Ils commencèrent au mois de juillet 1950. Le tunnel, long de 2478 mètres, fut creusé
simultanément par les deux bouts. S’ouvrant à la côte de 375 mètres sur la Soor, entre la
Croix Zimmerman et le « Pont bleu», (disparu depuis de nombreuses années mais figurant
encore sur les cartes d’état-major) il atteint la côte 315 au Trou Malbrouck où il déverse
ses eaux dans un canal à ciel ouvert qui les achemine dans le lit du ruisseau du Trou
Malbrouck, vers le lac. De forme cylindrique, ce canal a un diamètre de 2,30 mètres. Sa
pente est de 25 millimètres par mètre et il passe à une profondeur de 60 à 70 mètres sous
l’Hertogenwald. Un barrage, d’une hauteur de 8 mètres, est édifié dans le lit de la Soor,
formant un petit réservoir d’où les eaux détournées pénètrent dans le canal souterrain.

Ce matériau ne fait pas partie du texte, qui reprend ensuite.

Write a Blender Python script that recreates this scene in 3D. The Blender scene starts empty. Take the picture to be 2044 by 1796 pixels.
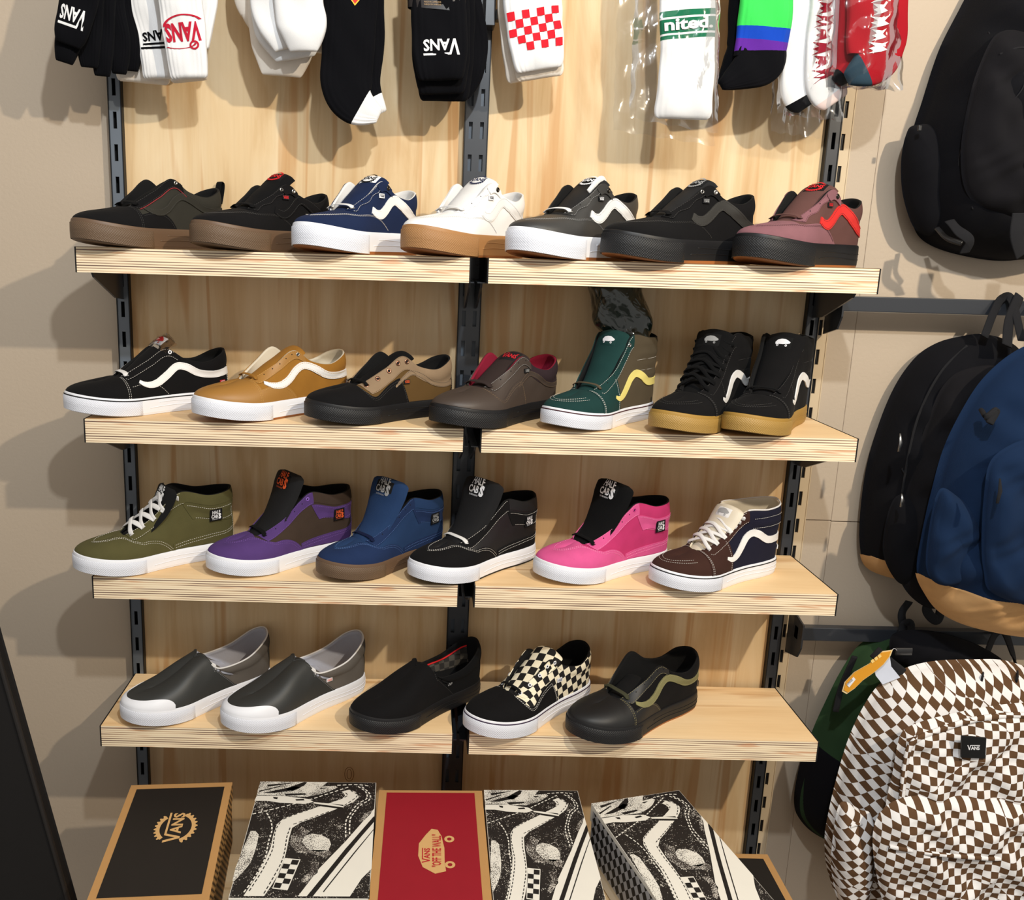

Le débit quotidien était estimé à 40 000 m3 avant les travaux. Après l’achèvement du
canal et l’exhaussement du barrage, il pouvait atteindre 78 000 m3.
Les travaux furent poursuivis, sans autre interruption que celle du repos dominical, par
trois équipes d’un total de cent à cent cinquante hommes.
Au début de mai 1951, nous visitâmes le tunnel alors que les mineurs le creusaient
dans des roches schisteuses ou quartzifères, à l’aide de perforateurs- injecteurs, dans un
tintamarre infernal. A travers un nuage de poussière ro¬cheuse, nous apercevions les
ombres falotes des travailleurs se mouvant à la faible lueur des ampoules qui trouaient de
taches blanchâtres le brouillard ambiant. Le spectacle était hallucinant.
En mai 1952, les 2 400 mètres du canal étaient creusés à la perforatrice et parfois à la
dynamite. Nous retraversâmes de bout en bout le tube bétonné, d’une étanchéité absolue,
où la jonction s’était faite, à 1 162 mètres de l'embouchure, avec une précision
millimétrique. C’était du beau travail !
A la sortie du tunnel, au Trou Malbrouck, une vanne automatique est commandée par
les appareils enregistreurs du plan d’eau installés à l’autre extrémité. La force hydraulique
pourrait être utilisée : et une petite station de transformation a été construite.
A mesure que nous avancions dans le souterrain, sautant d’une traverse à l’autre du
rail où roulaient les wagonnets, un disque doré s’élargissait au-dessus du petit barrage de
la Soor. Le soleil rayonnait sur la petite rivière des Fagnes et la forêt, lorsque nous
achevâmes notre promenade de 2 kilomètres et demi à 60 mètres sous terre.
Les travaux s’étaient déroulés sans un seul accident à l’intérieur de la galerie. A leur
début, un éboulement s’était produit sous le Trou Malbrouck, où un ouvrier avait été tué.
Le 1er décembre 1952, le tunnel était complètement achevé.